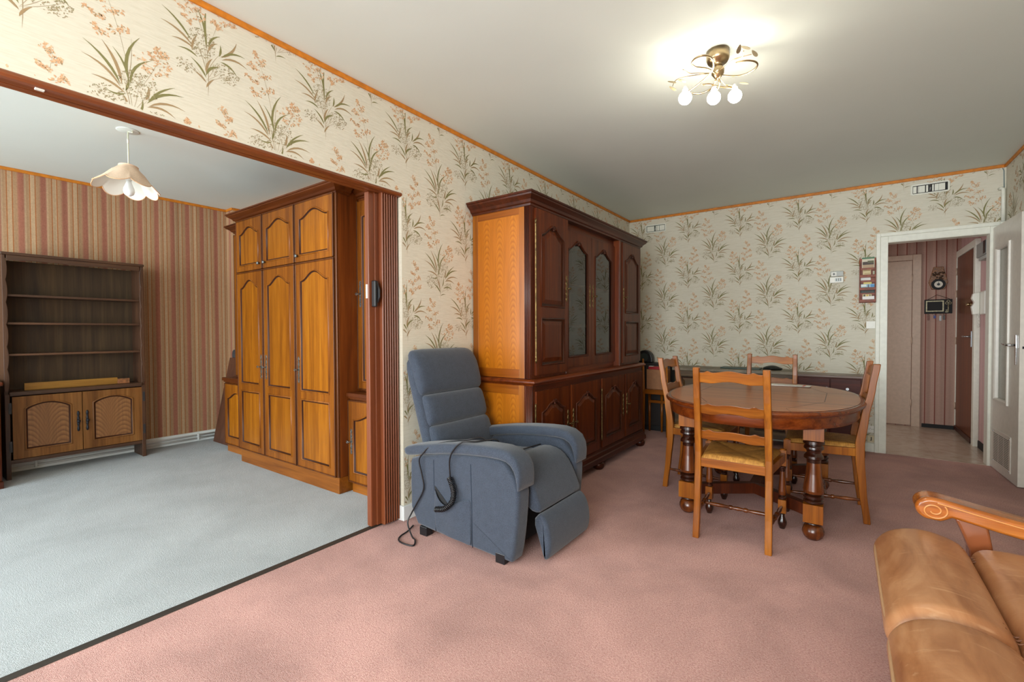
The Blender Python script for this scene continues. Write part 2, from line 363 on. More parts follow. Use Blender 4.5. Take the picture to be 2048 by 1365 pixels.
def arch_h(style, s):
    g = .5 - .5 * math.cos(2 * PI * s)
    if style == 'arch': return g
    if style == 'hat': return g - .22 * math.exp(-((s - .5) / .07) ** 2) + .06 * math.exp(-((abs(s - .5) - .42) / .05) ** 2)
    return math.sin(PI * s) ** .8
def outline(u0, u1, v0, v1, arch, style, n=16):
    if not arch: return [(u0, v0), (u1, v0), (u1, v1), (u0, v1)]
    pts = [(u0, v0), (u1, v0)]
    for i in range(n + 1):
        s = 1 - i / n; pts.append((u0 + (u1 - u0) * s, v1 - arch + arch * arch_h(style, s)))
    return pts
GLAZE = plain('antique_groove_stain', (52, 22, 6), .5, spec=.25)
def oline(op, d):
    u0, u1, v0, v1, arch, style = op
    return outline(u0 + d, u1 - d, v0 + d, v1 - d, max(arch - .35 * d, 0) if arch else 0, style)
class Face:
    """a local frame on the front of a cabinet: u across, v up, w out"""
    def __init__(s, org, u, n): s.o = Vector(org); s.u = Vector(u); s.n = Vector(n)
    def __call__(s, u, v, w=0): return s.o + s.u * u + Vector((0, 0, v)) + s.n * w
def fbox(mb, F, u0, u1, v0, v1, w0, w1, mat=0):
    vs = [F(u, v, w) for v in (v0, v1) for w in (w0, w1) for u in (u0, u1)]
    return mb.add(vs, [(0, 2, 3, 1), (4, 5, 7, 6), (0, 1, 5, 4), (2, 6, 7, 3), (0, 4, 6, 2), (1, 3, 7, 5)], mat)
MOULD = [(0, 0), (.002, .005), (.007, .006), (.011, .002), (.014, -.005), (.018, -.006)]
def panel_door(name, parent, F, W, Hh, ops, mf, mp, mm, th=.022, glass=None, back=True, raised=True):
    """frame-and-panel door; ops = [(u0,u1,v0,v1,arch,style)] from the bottom up; returns the door object"""
    mb = MB(); n = len(ops); bounds = [0] + [(ops[i][3] - 0 + ops[i + 1][2]) / 2 for i in range(n - 1)] + [Hh]
    for k, op in enumerate(ops):
        ol = outline(*op); z0, z1 = bounds[k], bounds[k + 1]; m = len(ol)
        outer = []
        for i, (u, v) in enumerate(ol):
            if i == 0: outer.append((0, z0))
            elif i == 1: outer.append((W, z0))
            elif i == 2: outer.append((W, z1))
            elif i == m - 1: outer.append((0, z1))
            else: outer.append((u, z1))
        vs = [F(u, v) for u, v in ol] + [F(u, v) for u, v in outer]
        mb.add(vs, [(i, (i + 1) % m, m + (i + 1) % m, m + i)[::-1] for i in range(m)])
        vs = [F(u, v) for u, v in ol] + [F(u, v, -th) for u, v in ol]
        mb.add(vs, [(i, (i + 1) % m, m + (i + 1) % m, m + i) for i in range(m)])
    e = .003
    vs = [F(0, 0), F(W, 0), F(W, Hh), F(0, Hh)] + [F(-0, 0, -th), F(W, 0, -th), F(W, Hh, -th), F(0, Hh, -th)]
    mb.add(vs, [(0, 4, 5, 1), (1, 5, 6, 2), (2, 6, 7, 3), (3, 7, 4, 0)] + ([(4, 7, 6, 5)] if glass is None else []))
    door = mb.build(name, mf, parent)
    for op in ops:
        p = MB(); ol = outline(*op); rr = [[F(u, v, w) for u, v in oline(op, d)] for d, w in MOULD]
        p.rings(rr[:4], 1, True, True, False); p.rings(rr[3:], 2, True, True, False)
        if glass is None:
            fld = [(.018, -.006), (.0245, -.0065) if raised else (.021, -.0062), (.048, .0) if raised else (.03, -.006), (.052, .001) if raised else (.034, -.006)]
            rr = [[F(u, v, w) for u, v in oline(op, d)] for d, w in fld]
            p.rings(rr[:2], 2, False, True, False); p.rings(rr[1:], 0, False, True, False); r = rr[-1]; p.add(r, [tuple(range(len(r)))], 0)
            p.build('door_panel', [mp, mm, GLAZE], door)
        else:
            p.build('glazing_bead', [mp, mm, GLAZE], door); g = MB(); r = [F(u, v, -.008) for u, v in oline(op, .006)]
            g.add(r, [tuple(range(len(r)))], 0); g.build('glass_pane', glass, door)
    return door
def key_plate(door, F, u, v, h=.17, mat=None, key=1, side=-1, keymat=None):
    """pierced ornamental escutcheon with a key in it"""
    mat = mat or IRON; mb = MB(); n = 36; L = []
    for i in range(n + 1):
        t = i / n; ww = .0045 + .0095 * abs(math.sin(t * PI * 5)) * (1 - .35 * abs(2 * t - 1))
        L.append((ww, (t - .5) * h))
    poly = [(a, b) for a, b in L] + [(-a, b) for a, b in L[::-1]]
    m = len(poly); r0 = [F(u + a, v + b, .0) for a, b in poly]; r1 = [F(u + a * .9, v + b * .99, .0025) for a, b in poly]
    mb.rings([r0, r1], 0, False, True, True); mb.build('escutcheon', mat, door)
    if key:
        k = MB(); k.tube([F(u, v, .002), F(u, v, .024)], .003, 8)
        ring = [F(u + side * (.012 + .009 * math.cos(a)), v + .008 * math.sin(a), .026) for a in [i * 2 * PI / 12 for i in range(13)]]
        k.tube(ring, .0028, 6); k.tube([F(u, v, .026), F(u + side * .005, v, .026)], .003, 6); k.build('key', keymat or mat, door)
def sweepU(mb, path, prof, mat=0, cap=True):
    """path(o) -> list of xy points at outward offset o; prof = [(o,z)]"""
    rows = [[(x, y, z) for x, y in path(o)] for o, z in prof]; n = len(rows[0])
    for a, b in zip(rows, rows[1:]):
        for i in range(n - 1): mb.add([a[i], a[i + 1], b[i + 1], b[i]], [(0, 1, 2, 3)], mat)
    if cap:
        mb.add(rows[-1], [tuple(range(n))], mat); mb.add(rows[0], [tuple(range(n))[::-1]], mat)
    for i in (0, n - 1): mb.add([r[i] for r in rows], [tuple(range(len(rows)))], mat)
CORN = [(0, 0), (.008, .0), (.010, .012), (.022, .018), (.030, .034), (.048, .048), (.060, .056), (.062, .066), (.070, .068), (.070, .080)]

# ------------------------------------------------------------------ printed sprays on the wallpaper
def spray(kind):
    rnd = random.Random(5 + kind); P = []      # (polygon, material)
    def leaf(a, b, bend, wd, m):
        ax, ay = a; bx, by = b; dx, dy = bx - ax, by - ay; l = math.hypot(dx, dy); nx, ny = -dy / l, dx / l
        pts = []; n = 6
        for i in range(n + 1):
            t = i / n; q = -4 * t * (1 - t) * bend * .75 * l; pts.append((ax + dx * t + nx * q, ay + dy * t + ny * q))
        ws = [wd * .80 * (math.sin(PI * (i / n) ** .75) + .06) for i in range(n + 1)]; ws[-1] = .0002
        L, R = [], []
        for i in range(n + 1):
            p, q = pts[max(i - 1, 0)], pts[min(i + 1, n)]; tx, ty = q[0] - p[0], q[1] - p[1]; tl = math.hypot(tx, ty)
            ox, oy = -ty / tl * ws[i], tx / tl * ws[i]; L.append((pts[i][0] + ox, pts[i][1] + oy)); R.append((pts[i][0] - ox, pts[i][1] - oy))
        for i in range(n): P.append(([L[i], R[i], R[i + 1], L[i + 1]], m))
    def stem(a, b, bend=.05, wd=.0011, m=6): leaf(a, b, bend, wd, m)
    def dab(x, y, r, m, asp=.5):
        a = rnd.uniform(0, PI); c, s = math.cos(a), math.sin(a)
        P.append(([(x + c * r, y + s * r), (x - s * r * asp, y + c * r * asp), (x - c * r, y - s * r), (x + s * r * asp, y - c * r * asp)], m))
    def panicle(cx, cy, rx, ry, n, base, tilt=0):
        stem(base, (cx + tilt * ry, cy + ry), .04, .0007)
        br = []
        for i in range(7):
            v = -1 + 2 * (i + .5) / 7; sd = 1 if i % 2 else -1; wdt = rx * 1.25 * (1.15 - .8 * max(0, v + .2)) * (.7 if v < -.7 else 1)
            p = (cx + tilt * v * ry * .6, cy + v * ry - .012); q = (p[0] + sd * wdt, p[1] + .022); stem(p, q, .08 * sd, .0006); br.append((p, q))
        for i in range(int(n * 3.4)):
            p, q = rnd.choice(br); f = rnd.random() ** .7; x = p[0] + (q[0] - p[0]) * f + rnd.gauss(0, .006); y = p[1] + (q[1] - p[1]) * f + rnd.gauss(0, .006)
            for k in range(3): dab(x + rnd.uniform(-.004, .004), y + rnd.uniform(-.004, .004), rnd.uniform(.0024, .0056), rnd.choice((3, 3, 3, 4, 4, 2)), .5)
    def breath(cx, cy, rx, ry, n, base):
        for i in range(n):
            a, r = rnd.uniform(0, 2 * PI), math.sqrt(rnd.random()); x, y = cx + rx * r * math.cos(a), cy + ry * r * math.sin(a)
            dab(x, y, rnd.uniform(.0026, .0044), 5, .5)
            if i % 4 == 0: dab(x + .004, y + .003, .0035, 1, .4)
        for k in range(3): stem(base, (cx + rx * (k - 1) * .7, cy + ry * .6), .05, .0007)
    if kind == 0:
        stem((.004, -.03), (-.03, .2), .03, .0014); stem((0, 0), (.045, .12), -.08); stem((-.02, .14), (.0, .33), .05)
        for a, b, bd, wd, m in [((-.035, .15), (-.135, .265), .12, .0055, 1), ((-.035, .14), (-.14, .215), .16, .005, 2), ((-.03, .15), (-.085, .285), .1, .006, 2), ((-.02, .12), (-.115, .15), .14, .005, 2),
            ((-.01, .17), (.025, .345), -.16, .006, 1), ((-.005, .16), (.06, .275), -.2, .0052, 1), ((-.01, .17), (-.055, .275), .12, .0042, 1), ((-.02, .13), (-.012, .19), .1, .005, 1), ((-.02, .12), (-.075, .115), -.2, .004, 1),
            ((.045, .11), (.165, .18), -.18, .006, 1), ((.05, .12), (.135, .205), -.1, .0045, 1), ((.05, .10), (.17, .125), -.2, .005, 2), ((.045, .095), (.135, .085), -.22, .005, 2), ((.03, .05), (.115, .045), -.2, .0046, 1),
            ((.02, .06), (.03, .12), .1, .004, 1), ((.0, .02), (-.06, .075), .12, .005, 1), ((.0, .03), (-.03, .12), .06, .0055, 2), ((.005, .0), (.05, .01), -.15, .003, 1), ((.04, .12), (.05, .175), .1, .006, 2)]: leaf(a, b, bd, wd, m)
        panicle(-.075, .40, .038, .10, 46, (-.01, .2), -.12); panicle(.078, .275, .036, .055, 30, (.02, .15), .35)
        breath(.02, .165, .065, .05, 170, (.0, .06)); breath(-.07, .085, .055, .045, 120, (0, .02)); breath(.07, .06, .04, .025, 50, (.01, .02))
    else:
        stem((.006, -.035), (.0, .2), .03, .0014); stem((0, .05), (.06, .17), -.06); stem((0, .08), (-.06, .21), .04)
        for a, b, bd, wd, m in [((-.055, .17), (-.15, .255), .1, .0048, 1), ((-.05, .15), (-.155, .2), .14, .005, 2), ((-.045, .14), (-.12, .15), .14, .0045, 2), ((-.03, .11), (-.1, .12), .18, .0045, 1), ((-.05, .13), (-.03, .2), -.1, .005, 2),
            ((.0, .17), (-.03, .31), .1, .005, 1), ((.005, .17), (.005, .33), -.06, .005, 1), ((.01, .17), (.055, .235), -.18, .0048, 1), ((.01, .15), (.045, .2), -.2, .005, 2),
            ((.055, .15), (.12, .24), .14, .0062, 2), ((.06, .15), (.155, .19), -.2, .0052, 1), ((.06, .14), (.165, .145), -.22, .005, 2), ((.055, .13), (.12, .095), -.2, .005, 1), ((.05, .15), (.055, .2), .1, .005, 1),
            ((.0, .04), (-.055, .1), .12, .005, 1), ((.0, .02), (-.045, .05), .12, .0048, 2), ((.0, .05), (.055, .105), -.22, .006, 1), ((.0, .06), (.025, .13), -.12, .0055, 2), ((.0, .0), (.03, .045), -.1, .0045, 2)]: leaf(a, b, bd, wd, m)
        panicle(-.055, .30, .034, .06, 32, (.0, .18), -.2); panicle(.066, .36, .036, .10, 44, (.02, .2), .12)
        breath(-.015, .175, .05, .06, 160, (.0, .06)); breath(.075, .085, .055, .04, 120, (0, .03)); breath(-.075, .06, .035, .03, 40, (0, .02))
    return P
SPRAYS = [spray(0), spray(1)]
LAY = [.0003]
def print_wall(mb, mp, keep, ucols, z0s, zr):
    """lays the sprays on a wall; mp(u, v) -> point just off the paper, keep(u, v) -> inside the wall"""
    for kind, cols in enumerate(ucols):
        for u in cols:
            k = 0
            z = z0s[kind]
            while z > zr[0] - .5: z -= .522
            while z < zr[1]:
                for poly, m in SPRAYS[kind]:
                    pts = [(u + a, z + b) for a, b in poly]
                    if all(keep(*p) for p in pts): mb.add([mp(*p, LAY[0]) for p in pts], [tuple(range(len(pts)))], m); LAY[0] = LAY[0] + 8e-6 if LAY[0] < .0007 else .0003
                z += .522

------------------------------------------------

## What the exercise asks
Write out every line of the data that holds the word "from".

## Completed exercise
The Blender Python script for this scene continues. Write part 2, from line 363 on. More parts follow. Use Blender 4.5. Take the picture to be 2048 by 1365 pixels.
    """frame-and-panel door; ops = [(u0,u1,v0,v1,arch,style)] from the bottom up; returns the door object"""